Cuba to Get More Brazilian Investment

Progreso Weekly

brazilinvestincuba3HAVANA TIMES – Brazil is weighing granting the construction company Odebrecht a $150 million credit to remodel airport terminals in Havana and other Cuban cities, reports the Reuters news agency, citing unidentified official sources.

The report from the British agency, datelined São Paulo, says the credit would be issued by the Brazilian Development Bank, BNDS. The topic presumably was discussed during a recent visit to Brazil by Cuban Vice President Marino Murillo, the manager of the economic reforms undertaken by President Raúl Castro.

“The financing of the airports is under discussion,” and the topic “is subject to an evaluation by the bank’s technical staff,” the report says. Reuters says its unidentified source is linked to the administration of President Dilma Rouseff.

For its part, the Cuban daily newspaper Granma said that Murillo met “with Brazilian ministers and heads of state institutions dealing with agricultural and cattle farming, business, and scientific and technological development. According to Granma, Murillo also met with Foreign Minister Antonio Patriota and the Vice President of Brazil, Michel Temer.

The anonymity granted to the Brazilian informant may have resulted from the government’s stated decision to be discreet about its investments in various countries, Cuba among them, apparently because of malicious interpretations by some media.

The Cuban press has reported nothing on the possible cooperation to modernize the airports. Reuters points out that modern airports are an essential element of the tourism industry, one of Cuba’s main sources of income. Last year, Cuba welcomed 2.8 million foreign tourists, a record figure.

Although the Reuters report says that the work could begin in June and that Odebrecht already has a team selecting the suppliers of the materials needed to remodel Havana Airport, it also quotes an Odebrecht spokesman in São Paulo as saying that the company at this time does not have representatives in Cuba performing such tasks.

Reuters does not specify which of the Havana Airport terminals – the oldest one or the one built in the 1990s with Canadian aid – will be remodeled.

It is very true that the Cuban government is working hard to improve infrastructure. New highways are being built and existing roads are being maintained. Passenger and freight trains, engineering works that range from dams and viaducts through several provinces, and the ailing air fleet that provides national and foreign transportation are some of the projects selected to boost tourism and the domestic economy.

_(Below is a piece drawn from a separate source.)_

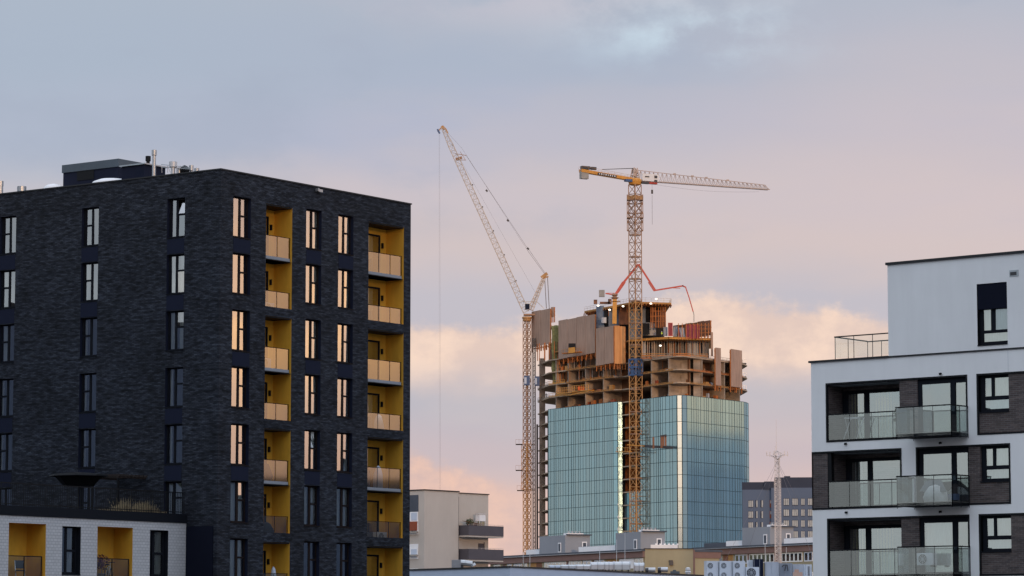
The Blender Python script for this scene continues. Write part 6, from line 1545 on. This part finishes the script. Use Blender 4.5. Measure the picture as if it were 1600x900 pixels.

Reuters is right when it says that Brazil right now is one of Cuba’s principal commercial and financial allies. The BNDS underwrites as much as 80 percent of the exportation of engineering services and capital assets by those Brazilian companies that undertake works agreed upon by national governments. If the reports are confirmed, the cost of the works done in Cuban airports could amount to nearly $190 million.

 

One thought on “Cuba to Get More Brazilian Investment

  • The economic justification of this proposed investment, like the Mariel port project, is based upon the lifting of the US embargo. It is arguably true that critical repairs to the existing Jose Marti Int’l Airport are long overdue. Leaky roofs, faulty electrical wiring and poor environmental controls are just a few of the complaints long posted about this 40 year-old plus facility. However, expansion plans beyond the normal maintenance work is based upon the hope that US tourism will expand significantly in the near future. It has been estimated that once free of travel restrictions, as many as 3 million Americans would visit Cuba each year. That increase would more than double the current number of visitors to the island. In addition to the arrival and departure of foreigners, Cuban tourism within Cuba is expected to continue to increase as the disposable income of Cubans improves. More tourism implies more private restaurants and casa particulares as well as joint venture resort hotels and golf courses and other tourism destinations. It all smacks of more capitalism and private entrepreneurs. Marx must be spinning in his tomb in Highgate at just the thought the world’s last failed Marxist experiment is devolving slowly into a sex hotel and amusement park for Cuban-Americans, Canadians and Europeans.